During charging, the ESS state will indicate that Scheduled charge levels is in progress.

4.4.3. Stop charge on SoC
When a SoC limit is set for a scheduled charge window, charging will stop when the batteries reach the requested SoC.
4.5. GX device - Other settings
4.5.1. Settings -> System setup -> AC Input types
Set the AC Input type to Generator when connected to a generator. The system will then enable generator-charging and correctly load the generator when running.
Note that we recommend wiring the Generator to AC-in 1, and the Grid to AC-in 2. The reason is that the Quattro will then prioritize the Generator over the Grid. That arrangement offers maximum flexibility (allowing forced generator intervention even when the grid is available) and maximises control.
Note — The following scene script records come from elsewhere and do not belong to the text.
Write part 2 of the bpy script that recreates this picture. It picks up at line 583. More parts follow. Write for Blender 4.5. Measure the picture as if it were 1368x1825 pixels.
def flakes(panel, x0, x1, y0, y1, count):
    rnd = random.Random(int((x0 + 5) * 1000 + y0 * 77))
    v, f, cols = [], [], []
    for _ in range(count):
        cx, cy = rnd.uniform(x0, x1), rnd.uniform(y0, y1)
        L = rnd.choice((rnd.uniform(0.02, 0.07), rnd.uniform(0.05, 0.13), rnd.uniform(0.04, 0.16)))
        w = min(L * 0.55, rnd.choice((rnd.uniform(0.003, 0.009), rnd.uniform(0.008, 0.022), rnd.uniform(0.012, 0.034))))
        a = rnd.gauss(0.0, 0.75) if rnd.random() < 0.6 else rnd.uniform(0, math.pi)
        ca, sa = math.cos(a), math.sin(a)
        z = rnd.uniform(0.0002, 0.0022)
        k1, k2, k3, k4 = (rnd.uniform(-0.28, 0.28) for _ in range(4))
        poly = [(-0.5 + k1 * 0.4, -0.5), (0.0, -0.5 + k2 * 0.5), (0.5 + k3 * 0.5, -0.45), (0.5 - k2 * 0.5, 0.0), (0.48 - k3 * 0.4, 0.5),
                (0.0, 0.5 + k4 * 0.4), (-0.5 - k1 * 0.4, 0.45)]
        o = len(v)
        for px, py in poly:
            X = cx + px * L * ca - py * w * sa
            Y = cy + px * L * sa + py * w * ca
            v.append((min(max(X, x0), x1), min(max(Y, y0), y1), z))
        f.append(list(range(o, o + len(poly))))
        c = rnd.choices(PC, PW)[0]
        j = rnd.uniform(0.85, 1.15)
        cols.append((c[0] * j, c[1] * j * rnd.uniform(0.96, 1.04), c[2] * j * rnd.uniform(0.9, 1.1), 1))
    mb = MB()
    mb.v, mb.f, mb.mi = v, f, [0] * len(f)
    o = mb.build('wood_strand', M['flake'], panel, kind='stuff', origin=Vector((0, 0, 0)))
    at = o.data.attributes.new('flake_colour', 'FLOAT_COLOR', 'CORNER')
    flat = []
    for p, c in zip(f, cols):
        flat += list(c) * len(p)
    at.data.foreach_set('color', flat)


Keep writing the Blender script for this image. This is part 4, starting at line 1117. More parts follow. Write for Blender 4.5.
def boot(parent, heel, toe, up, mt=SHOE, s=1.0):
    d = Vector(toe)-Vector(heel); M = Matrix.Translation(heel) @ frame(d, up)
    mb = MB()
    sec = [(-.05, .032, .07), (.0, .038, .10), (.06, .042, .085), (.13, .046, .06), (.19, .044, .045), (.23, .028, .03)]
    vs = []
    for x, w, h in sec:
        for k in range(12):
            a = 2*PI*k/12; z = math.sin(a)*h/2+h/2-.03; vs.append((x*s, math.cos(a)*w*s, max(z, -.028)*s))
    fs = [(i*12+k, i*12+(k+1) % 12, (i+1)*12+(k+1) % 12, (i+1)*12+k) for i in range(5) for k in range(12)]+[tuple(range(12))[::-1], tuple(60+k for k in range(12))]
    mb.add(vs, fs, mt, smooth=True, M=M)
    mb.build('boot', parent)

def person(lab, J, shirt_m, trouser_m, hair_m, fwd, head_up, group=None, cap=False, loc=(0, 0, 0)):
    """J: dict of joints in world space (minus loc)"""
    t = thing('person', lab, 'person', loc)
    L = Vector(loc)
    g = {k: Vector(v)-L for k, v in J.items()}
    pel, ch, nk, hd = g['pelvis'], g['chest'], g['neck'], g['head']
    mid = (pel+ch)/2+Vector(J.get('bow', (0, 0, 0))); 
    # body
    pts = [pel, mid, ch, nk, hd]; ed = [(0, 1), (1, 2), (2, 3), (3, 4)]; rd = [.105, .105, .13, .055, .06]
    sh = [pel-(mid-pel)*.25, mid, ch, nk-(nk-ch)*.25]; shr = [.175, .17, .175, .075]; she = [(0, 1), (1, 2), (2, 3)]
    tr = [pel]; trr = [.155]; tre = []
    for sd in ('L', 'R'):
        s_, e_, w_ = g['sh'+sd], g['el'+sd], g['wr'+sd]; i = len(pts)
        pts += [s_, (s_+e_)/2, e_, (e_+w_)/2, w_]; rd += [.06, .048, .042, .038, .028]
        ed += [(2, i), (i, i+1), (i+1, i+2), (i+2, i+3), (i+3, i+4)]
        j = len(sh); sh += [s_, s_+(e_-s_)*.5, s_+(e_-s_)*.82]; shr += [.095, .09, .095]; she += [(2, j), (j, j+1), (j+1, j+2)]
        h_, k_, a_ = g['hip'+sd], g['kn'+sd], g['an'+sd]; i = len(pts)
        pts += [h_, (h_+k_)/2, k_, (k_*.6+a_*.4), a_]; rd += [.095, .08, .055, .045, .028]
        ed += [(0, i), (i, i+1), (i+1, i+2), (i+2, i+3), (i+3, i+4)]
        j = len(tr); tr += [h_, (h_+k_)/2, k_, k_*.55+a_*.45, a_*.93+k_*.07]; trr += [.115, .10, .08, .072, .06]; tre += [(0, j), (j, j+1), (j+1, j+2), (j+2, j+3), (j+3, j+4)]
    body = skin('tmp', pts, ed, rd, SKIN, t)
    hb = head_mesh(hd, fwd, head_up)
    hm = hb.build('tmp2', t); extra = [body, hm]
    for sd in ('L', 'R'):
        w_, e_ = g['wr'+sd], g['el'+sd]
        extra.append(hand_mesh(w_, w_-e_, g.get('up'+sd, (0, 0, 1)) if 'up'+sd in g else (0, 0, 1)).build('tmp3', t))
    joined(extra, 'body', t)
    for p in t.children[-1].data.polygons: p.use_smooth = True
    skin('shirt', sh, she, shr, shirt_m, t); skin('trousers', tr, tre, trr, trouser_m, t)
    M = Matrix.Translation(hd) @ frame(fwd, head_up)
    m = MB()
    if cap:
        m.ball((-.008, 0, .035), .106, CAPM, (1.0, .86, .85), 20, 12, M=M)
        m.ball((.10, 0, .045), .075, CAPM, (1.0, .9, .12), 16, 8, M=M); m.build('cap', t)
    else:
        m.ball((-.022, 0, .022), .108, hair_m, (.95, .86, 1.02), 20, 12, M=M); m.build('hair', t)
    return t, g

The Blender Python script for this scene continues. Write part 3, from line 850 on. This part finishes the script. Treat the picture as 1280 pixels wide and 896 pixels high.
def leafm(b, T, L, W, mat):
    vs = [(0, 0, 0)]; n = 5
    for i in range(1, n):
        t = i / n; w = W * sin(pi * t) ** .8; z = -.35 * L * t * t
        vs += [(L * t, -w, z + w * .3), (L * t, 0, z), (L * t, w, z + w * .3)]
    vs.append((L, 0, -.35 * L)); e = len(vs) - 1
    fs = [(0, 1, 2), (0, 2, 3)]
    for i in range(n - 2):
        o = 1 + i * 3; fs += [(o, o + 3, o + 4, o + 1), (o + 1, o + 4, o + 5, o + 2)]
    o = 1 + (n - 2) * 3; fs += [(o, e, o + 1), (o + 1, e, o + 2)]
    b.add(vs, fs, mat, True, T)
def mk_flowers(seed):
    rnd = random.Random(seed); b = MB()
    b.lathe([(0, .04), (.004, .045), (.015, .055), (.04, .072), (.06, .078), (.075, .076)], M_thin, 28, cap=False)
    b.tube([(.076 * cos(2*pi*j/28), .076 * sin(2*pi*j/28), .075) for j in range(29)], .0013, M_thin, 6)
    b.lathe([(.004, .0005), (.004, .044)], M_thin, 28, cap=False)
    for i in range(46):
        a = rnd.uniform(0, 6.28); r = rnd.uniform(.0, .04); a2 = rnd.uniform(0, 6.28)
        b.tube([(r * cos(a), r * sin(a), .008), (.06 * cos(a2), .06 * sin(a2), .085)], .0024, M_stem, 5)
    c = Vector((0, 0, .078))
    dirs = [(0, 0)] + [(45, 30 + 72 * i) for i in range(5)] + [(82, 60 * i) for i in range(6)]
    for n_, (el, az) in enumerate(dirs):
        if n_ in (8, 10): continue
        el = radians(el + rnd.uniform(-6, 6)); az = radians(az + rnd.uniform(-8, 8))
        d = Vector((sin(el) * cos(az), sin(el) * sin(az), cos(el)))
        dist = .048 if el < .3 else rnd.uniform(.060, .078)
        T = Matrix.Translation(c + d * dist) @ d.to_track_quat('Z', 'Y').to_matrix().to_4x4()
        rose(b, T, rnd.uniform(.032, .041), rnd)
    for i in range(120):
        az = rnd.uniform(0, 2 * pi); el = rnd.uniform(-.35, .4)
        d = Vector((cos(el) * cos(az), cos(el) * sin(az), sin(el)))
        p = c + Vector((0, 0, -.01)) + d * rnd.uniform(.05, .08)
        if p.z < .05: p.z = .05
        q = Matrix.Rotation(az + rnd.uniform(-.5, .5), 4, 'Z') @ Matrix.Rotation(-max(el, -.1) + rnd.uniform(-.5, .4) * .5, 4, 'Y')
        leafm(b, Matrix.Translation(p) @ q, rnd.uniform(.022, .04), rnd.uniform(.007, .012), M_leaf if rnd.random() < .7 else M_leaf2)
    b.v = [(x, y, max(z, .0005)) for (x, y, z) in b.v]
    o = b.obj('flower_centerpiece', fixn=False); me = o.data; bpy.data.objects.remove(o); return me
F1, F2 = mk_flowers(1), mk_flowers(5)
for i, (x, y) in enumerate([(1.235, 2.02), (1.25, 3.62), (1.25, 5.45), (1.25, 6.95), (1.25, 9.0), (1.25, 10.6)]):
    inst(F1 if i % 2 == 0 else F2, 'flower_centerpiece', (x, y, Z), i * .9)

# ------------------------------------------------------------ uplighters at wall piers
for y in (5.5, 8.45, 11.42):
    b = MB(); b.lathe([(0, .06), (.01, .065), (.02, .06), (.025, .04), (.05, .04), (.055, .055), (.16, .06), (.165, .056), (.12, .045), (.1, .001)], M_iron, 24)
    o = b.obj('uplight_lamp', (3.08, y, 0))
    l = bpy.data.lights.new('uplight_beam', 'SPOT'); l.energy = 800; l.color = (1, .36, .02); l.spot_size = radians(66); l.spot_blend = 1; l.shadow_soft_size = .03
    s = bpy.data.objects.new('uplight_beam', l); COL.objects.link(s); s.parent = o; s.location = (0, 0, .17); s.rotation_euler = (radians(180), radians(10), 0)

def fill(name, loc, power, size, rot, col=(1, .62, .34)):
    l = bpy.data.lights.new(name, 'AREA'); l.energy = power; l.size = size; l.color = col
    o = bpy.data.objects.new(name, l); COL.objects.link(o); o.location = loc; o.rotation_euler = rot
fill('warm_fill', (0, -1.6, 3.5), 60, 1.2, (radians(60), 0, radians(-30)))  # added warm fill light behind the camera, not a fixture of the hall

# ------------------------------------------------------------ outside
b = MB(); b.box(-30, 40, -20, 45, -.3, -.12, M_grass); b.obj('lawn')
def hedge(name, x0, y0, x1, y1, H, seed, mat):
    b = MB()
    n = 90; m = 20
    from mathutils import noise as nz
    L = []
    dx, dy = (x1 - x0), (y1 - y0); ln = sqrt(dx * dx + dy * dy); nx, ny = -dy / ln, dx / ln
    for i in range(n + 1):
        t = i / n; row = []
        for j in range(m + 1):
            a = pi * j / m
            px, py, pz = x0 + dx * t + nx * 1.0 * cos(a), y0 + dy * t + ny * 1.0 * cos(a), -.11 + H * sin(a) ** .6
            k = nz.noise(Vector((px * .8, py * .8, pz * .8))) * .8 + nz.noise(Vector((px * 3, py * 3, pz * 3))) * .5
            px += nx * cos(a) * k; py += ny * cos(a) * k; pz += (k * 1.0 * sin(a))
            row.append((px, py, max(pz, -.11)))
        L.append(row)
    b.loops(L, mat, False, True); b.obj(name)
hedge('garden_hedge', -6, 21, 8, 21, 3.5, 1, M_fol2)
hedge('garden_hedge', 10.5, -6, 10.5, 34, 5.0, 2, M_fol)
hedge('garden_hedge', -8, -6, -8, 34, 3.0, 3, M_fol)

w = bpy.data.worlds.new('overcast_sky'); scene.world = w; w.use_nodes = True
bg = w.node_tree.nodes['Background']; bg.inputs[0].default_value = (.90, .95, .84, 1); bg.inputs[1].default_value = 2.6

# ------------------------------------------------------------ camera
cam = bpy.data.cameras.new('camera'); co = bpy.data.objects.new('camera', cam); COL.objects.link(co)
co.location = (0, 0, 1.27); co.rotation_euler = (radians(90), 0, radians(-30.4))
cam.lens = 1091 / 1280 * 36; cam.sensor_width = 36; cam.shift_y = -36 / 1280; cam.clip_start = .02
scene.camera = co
4.5.2. Settings - Generator start/stop
More information on controlling remote generator start/stop is available here.
4.6. MPPT Solar Charger
In ESS, the MPPT Solar Chargers will follow the charge curve as set in VEConfigure. The charge parameters configured in the MPPT Solar Chargers themselves are ignored in an ESS setup.
The Charge current, however, still needs to be configured in the MPPTs.
MPPT with VE.Direct comm. port
No special configuration is necessary.
MPPT with VE.Can comm. port
No special configuration is necessary. Make sure the Device instance is configured to 0 (the default). MPPTs in the VE.Can network configured to a different Device instance will not be managed by ESS.